Cascade damming alleviates imbalanced particulate C: N: P stoichiometry to regulate methane accumulation in the upper Yangtze River, China

Cascade damming and changes in land use are significant human activities that alter natural flow patterns and the biogeochemical cycles of carbon (C), nitrogen (N), and phosphorus (P). However, there is limited understanding of how damming and other terrestrial human activities affect stoichiometric imbalances, contributing to uncertainties in the processes and mechanisms of methane (CH4) emissions from river-reservoir systems. Here, we discuss the spatiotemporal patterns of particulate C: N: P mole ratios and dissolved CH4 in the upper Yangtze River, which covers 11 large dams along its main stem. The particulate C: N ratio increased with particle size, but C: P and N: P ratios were synchronous and showed adverse trends. Autochthonous (A-POC) and terrigenous (T-POC) particulate organic carbon to the bulk POC accounted for 44 % and 54 %. The POC/PON close to the Redfield ratio was predominantly influenced by coupling effects between damming and terrestrial anthropogenic activities.

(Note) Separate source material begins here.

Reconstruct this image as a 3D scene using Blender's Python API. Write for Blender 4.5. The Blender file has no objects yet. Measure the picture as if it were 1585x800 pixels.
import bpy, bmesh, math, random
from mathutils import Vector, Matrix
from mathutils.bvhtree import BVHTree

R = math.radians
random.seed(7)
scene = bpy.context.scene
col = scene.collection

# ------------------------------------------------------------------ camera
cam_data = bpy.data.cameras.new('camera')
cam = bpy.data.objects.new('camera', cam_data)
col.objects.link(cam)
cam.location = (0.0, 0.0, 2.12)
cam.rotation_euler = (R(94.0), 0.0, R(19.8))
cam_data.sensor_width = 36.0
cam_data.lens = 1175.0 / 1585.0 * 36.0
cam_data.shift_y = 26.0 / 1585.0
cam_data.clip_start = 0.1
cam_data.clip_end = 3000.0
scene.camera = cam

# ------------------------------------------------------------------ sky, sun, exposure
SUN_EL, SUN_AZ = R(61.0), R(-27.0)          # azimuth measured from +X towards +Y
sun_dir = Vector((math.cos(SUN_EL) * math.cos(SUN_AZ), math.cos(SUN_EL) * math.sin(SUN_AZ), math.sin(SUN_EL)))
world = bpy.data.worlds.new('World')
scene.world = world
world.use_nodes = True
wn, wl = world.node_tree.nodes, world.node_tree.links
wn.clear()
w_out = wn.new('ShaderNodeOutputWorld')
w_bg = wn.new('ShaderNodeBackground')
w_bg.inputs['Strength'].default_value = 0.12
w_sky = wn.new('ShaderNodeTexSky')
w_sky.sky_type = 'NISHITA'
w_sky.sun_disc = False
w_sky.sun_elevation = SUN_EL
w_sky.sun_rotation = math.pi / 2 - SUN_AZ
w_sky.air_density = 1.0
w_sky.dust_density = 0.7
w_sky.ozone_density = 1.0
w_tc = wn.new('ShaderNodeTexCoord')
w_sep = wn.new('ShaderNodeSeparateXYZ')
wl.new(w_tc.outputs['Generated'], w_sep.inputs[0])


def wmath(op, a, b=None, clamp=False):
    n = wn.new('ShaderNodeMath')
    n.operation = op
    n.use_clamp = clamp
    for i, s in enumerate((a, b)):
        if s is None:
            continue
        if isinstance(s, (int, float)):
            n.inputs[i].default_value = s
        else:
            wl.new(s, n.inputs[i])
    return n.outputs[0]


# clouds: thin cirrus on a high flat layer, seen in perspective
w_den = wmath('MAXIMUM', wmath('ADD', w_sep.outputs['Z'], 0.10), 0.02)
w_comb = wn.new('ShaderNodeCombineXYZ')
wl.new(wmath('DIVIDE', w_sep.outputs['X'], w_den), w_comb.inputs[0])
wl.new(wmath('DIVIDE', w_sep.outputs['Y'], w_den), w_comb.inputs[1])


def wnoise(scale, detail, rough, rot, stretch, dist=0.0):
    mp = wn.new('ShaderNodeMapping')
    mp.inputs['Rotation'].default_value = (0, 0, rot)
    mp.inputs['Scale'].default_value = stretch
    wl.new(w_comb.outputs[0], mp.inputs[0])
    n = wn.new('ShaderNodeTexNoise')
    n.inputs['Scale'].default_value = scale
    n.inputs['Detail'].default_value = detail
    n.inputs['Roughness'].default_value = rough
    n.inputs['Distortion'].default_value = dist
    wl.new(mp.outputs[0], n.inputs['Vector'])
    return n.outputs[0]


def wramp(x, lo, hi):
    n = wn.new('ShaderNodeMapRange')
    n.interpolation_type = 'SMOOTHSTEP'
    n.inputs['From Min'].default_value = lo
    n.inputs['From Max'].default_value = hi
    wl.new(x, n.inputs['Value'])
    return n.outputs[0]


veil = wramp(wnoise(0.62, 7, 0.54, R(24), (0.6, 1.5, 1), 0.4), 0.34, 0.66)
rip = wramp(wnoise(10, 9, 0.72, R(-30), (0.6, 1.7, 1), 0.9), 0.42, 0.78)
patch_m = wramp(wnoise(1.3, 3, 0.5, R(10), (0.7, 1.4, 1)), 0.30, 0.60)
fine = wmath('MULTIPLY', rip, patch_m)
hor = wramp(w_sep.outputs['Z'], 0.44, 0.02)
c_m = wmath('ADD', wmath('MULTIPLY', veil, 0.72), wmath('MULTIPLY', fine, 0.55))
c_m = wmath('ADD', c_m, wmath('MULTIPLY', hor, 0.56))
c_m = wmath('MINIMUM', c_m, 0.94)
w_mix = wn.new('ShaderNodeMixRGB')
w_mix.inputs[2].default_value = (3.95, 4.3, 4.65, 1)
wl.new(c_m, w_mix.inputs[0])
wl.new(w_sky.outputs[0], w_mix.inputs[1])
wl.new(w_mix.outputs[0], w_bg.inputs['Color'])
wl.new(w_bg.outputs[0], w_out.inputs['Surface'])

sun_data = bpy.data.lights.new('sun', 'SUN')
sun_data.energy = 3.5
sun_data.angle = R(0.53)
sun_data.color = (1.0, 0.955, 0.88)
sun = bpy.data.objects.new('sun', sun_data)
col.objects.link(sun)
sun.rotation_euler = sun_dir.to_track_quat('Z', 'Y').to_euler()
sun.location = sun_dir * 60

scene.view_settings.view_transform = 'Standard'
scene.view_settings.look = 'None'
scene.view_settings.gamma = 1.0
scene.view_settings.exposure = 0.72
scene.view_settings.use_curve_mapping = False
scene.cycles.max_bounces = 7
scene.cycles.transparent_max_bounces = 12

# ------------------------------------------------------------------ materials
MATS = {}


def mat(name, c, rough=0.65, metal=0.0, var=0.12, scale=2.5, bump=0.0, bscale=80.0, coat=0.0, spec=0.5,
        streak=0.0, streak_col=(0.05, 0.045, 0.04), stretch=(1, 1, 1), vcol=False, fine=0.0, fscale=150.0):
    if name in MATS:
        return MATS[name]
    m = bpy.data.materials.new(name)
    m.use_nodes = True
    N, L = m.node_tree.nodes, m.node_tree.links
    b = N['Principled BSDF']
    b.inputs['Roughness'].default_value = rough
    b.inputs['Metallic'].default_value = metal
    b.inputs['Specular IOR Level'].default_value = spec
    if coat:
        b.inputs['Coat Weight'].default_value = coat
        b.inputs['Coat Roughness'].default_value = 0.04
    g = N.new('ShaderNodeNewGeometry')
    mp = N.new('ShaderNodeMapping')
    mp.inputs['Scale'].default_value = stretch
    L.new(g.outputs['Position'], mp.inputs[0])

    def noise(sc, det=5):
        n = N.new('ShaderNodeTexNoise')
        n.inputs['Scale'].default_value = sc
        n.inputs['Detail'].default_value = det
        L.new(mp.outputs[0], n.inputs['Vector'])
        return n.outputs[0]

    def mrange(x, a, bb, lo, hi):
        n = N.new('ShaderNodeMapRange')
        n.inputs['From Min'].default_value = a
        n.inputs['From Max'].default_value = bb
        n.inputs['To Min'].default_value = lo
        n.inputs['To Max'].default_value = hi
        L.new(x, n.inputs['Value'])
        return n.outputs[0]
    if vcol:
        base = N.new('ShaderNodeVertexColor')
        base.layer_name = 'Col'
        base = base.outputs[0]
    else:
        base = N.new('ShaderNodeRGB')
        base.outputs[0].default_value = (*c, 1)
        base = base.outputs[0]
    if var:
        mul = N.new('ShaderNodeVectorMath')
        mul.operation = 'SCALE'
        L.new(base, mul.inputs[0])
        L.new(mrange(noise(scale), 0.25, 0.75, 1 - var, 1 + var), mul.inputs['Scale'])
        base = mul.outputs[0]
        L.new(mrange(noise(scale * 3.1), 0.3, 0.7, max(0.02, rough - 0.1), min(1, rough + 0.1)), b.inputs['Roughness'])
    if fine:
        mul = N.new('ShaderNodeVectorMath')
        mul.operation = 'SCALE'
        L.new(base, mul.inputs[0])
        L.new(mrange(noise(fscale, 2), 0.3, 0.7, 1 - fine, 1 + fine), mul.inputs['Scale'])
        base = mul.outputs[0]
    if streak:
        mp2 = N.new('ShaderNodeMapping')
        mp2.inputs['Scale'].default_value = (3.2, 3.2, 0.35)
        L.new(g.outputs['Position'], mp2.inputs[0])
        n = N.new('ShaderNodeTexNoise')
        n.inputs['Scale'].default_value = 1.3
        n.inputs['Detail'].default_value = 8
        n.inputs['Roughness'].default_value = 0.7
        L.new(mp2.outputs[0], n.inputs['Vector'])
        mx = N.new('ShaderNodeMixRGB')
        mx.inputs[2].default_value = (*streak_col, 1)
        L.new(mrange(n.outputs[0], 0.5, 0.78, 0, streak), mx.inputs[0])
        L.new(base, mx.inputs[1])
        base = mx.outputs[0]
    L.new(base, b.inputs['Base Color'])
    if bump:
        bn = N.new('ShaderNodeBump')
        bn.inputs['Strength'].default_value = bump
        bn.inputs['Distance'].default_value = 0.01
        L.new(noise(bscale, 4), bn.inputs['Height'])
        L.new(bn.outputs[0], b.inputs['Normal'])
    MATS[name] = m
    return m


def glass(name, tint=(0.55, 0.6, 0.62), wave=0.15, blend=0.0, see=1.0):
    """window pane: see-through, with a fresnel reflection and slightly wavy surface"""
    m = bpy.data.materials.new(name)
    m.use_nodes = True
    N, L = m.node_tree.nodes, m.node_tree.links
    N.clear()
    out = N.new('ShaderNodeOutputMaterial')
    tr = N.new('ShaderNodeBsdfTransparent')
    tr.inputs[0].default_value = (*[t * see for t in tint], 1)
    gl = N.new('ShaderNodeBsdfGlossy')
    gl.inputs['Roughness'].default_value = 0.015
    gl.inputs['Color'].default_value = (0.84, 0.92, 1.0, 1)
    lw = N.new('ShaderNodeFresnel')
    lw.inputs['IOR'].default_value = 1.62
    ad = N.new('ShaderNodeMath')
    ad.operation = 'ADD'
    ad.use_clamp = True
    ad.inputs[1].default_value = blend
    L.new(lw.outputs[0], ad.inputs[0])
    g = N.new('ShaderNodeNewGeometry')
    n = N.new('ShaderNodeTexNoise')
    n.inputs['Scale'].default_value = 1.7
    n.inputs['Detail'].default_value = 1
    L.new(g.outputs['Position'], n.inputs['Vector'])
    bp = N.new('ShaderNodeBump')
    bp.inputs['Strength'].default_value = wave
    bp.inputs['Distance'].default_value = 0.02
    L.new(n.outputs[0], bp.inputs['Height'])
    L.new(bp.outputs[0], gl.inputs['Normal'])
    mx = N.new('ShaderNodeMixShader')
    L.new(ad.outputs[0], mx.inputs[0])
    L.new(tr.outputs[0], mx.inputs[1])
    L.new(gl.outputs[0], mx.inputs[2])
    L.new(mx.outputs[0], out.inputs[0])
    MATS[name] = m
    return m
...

An increase in terrestrial anthropogenic activities tended to balance POC/PON but unbalance POC/PP and PON/PP. The cascade damming effect can alleviate stoichiometric imbalances and contribute about 15 %, 61 %, and 98 % for POC/PON, POC/PP, and PON/PP close to balance. The imbalances of POC/PP and PON/PP would be gradually amplified downstream in the cascade reservoir. A-POC can lead to short-term CH4 accumulation, but T-POC with higher POC/PON, lower POC/PP, and PON/PP could potentially regulate long-term CH4 accumulation. Particulate C: N: P close to balance and CH4 oxidation before the dams reduced CH4 accumulation in the upper Yangtze River. These insights have substantial potential implications for the adaptive management of cascade reservoir systems.